Despite two centuries of progress toward ensuring defendants have access to an adequate defense, recent reviews of Illinois' 1949 county-funded based system highlighted shortfalls.
"Significant variations in resources, staffing, professional support, and access to expert services across jurisdictions has produced a system in which the quality of indigent representation is determined more by county fiscal capacity than by constitutional obligation," said Illinois Chief Justice P. Scott Neville, Jr. "That outcome is irreconcilable with the Equal Protection guarantees of the federal and Illinois constitutions, and the current structure has reached the limits of what it can deliver within the boundaries of constitutional compliance."
In 2018, the Illinois Supreme Court sought and received a grant award from the federally-funded Sixth Amendment Center to closely examine public defense in selected Illinois counties. The Center issued its report in 2021 called “The Right to Counsel in Illinois: Evaluation of Adult Criminal Trial-Level Indigent Defense Services.”

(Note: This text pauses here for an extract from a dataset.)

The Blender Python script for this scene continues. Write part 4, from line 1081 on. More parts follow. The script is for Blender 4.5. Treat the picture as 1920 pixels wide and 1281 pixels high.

In response to the Sixth Amendment report, the Court created the Illinois Judicial Conference (IJC) Criminal Indigent Defense Task Force (Task Force) which was tasked with developing recommendations in follow up to the report recommendations.
The Task Force recommended the full state funding of trial-level public defense, establishing a statewide office for public defense and implementing a rigorous strategy within the office to recruit attorneys.
After earlier efforts to effectuate statewide public defense services stalled in the legislature, the FAIR Act was signed into law in August 2025.